Akshardham is a massive Hindu temple complex on the eastern bank of the Yamuna River, built by the BAPS Swaminarayan organization and inaugurated in 2005. It was created in honor of Pramukh Swami Maharaj, the spiritual leader of the movement, and holds a Guinness World Record as the world's largest comprehensive Hindu temple. What makes it extraordinary isn't just its scale — it's that the central monument was built entirely without steel, using pink Rajasthani sandstone and Italian marble, carved by over 8,000 craftspeople following ancient Vastu and Pancharatna architectural principles. The result looks like it belongs to a different millennium, not a building that opened in the 21st century.
A visit here is genuinely full-day territory if you do it properly. The central monument — a 43-metre-high shikhara covered in 234 intricately carved pillars and nearly 20,000 figures of deities, saints, and animals — is the obvious centrepiece and takes time to absorb properly. Beyond it, the complex includes Sahaj Anand Water Show (an evening fountain show with light, fire, and water), the Neelkanth Darshan film shown in an IMAX-style dome, and Sanskruti Vihar, a boat ride through 10,000 years of Indian history. The gardens and ghats along the Yamuna are worth lingering in too, particularly around sunset.

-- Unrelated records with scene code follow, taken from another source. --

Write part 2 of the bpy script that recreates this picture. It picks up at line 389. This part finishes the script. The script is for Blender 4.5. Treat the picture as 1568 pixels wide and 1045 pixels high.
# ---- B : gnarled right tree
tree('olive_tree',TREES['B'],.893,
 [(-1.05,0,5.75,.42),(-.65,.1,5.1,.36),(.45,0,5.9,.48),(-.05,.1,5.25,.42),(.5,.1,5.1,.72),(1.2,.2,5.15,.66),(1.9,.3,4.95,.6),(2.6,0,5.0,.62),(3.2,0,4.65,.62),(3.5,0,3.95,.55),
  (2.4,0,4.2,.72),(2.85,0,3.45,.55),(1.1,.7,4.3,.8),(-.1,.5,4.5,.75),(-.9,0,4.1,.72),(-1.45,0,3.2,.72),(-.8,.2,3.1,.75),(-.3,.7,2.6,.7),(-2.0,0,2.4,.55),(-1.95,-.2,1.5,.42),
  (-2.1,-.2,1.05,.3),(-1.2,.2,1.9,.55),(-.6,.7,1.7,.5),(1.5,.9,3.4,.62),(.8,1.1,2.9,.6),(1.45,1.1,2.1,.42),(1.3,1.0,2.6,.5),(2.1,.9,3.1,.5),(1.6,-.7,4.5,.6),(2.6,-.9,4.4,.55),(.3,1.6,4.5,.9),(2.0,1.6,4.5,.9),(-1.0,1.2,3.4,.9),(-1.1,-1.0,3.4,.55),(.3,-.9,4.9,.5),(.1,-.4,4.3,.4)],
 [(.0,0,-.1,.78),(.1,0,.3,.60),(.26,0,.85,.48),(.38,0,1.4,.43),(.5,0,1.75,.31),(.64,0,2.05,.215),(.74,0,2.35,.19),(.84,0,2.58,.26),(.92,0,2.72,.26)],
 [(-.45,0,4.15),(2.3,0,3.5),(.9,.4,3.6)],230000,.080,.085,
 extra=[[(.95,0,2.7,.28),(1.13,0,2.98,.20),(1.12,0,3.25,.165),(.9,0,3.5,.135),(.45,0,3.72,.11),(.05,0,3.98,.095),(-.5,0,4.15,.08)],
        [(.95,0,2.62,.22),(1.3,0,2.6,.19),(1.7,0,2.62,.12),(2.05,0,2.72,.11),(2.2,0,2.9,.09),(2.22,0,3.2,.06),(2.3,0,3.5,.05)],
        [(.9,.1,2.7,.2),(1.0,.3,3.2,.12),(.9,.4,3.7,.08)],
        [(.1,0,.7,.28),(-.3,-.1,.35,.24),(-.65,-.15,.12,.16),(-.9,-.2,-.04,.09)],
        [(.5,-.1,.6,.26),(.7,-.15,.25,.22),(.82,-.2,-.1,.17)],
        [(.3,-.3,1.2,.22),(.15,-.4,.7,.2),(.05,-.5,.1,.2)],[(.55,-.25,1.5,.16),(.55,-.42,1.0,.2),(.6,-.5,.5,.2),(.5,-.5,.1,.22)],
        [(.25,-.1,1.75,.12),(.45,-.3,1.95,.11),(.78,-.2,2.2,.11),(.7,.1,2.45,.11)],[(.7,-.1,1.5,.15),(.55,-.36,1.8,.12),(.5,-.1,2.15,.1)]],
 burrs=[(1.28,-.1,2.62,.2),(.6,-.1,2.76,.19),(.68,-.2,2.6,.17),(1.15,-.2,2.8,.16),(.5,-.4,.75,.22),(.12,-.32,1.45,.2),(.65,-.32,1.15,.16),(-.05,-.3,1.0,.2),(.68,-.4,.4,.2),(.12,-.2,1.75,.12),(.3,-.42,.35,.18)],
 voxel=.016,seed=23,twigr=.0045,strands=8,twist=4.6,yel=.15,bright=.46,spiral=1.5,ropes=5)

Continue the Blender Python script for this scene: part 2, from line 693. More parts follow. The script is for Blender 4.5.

A few things first-time visitors don't always know: photography is not permitted inside the complex at all — phones and cameras must be deposited at the entrance lockers, which is also where you'll leave bags, leather items, and food. The temple is closed on Mondays. Arrive early to beat the queues that build through the day, especially on weekends. The water show runs in the evening and is separately ticketed — if you want to see it, factor that into your timing and don't plan to leave by 6pm.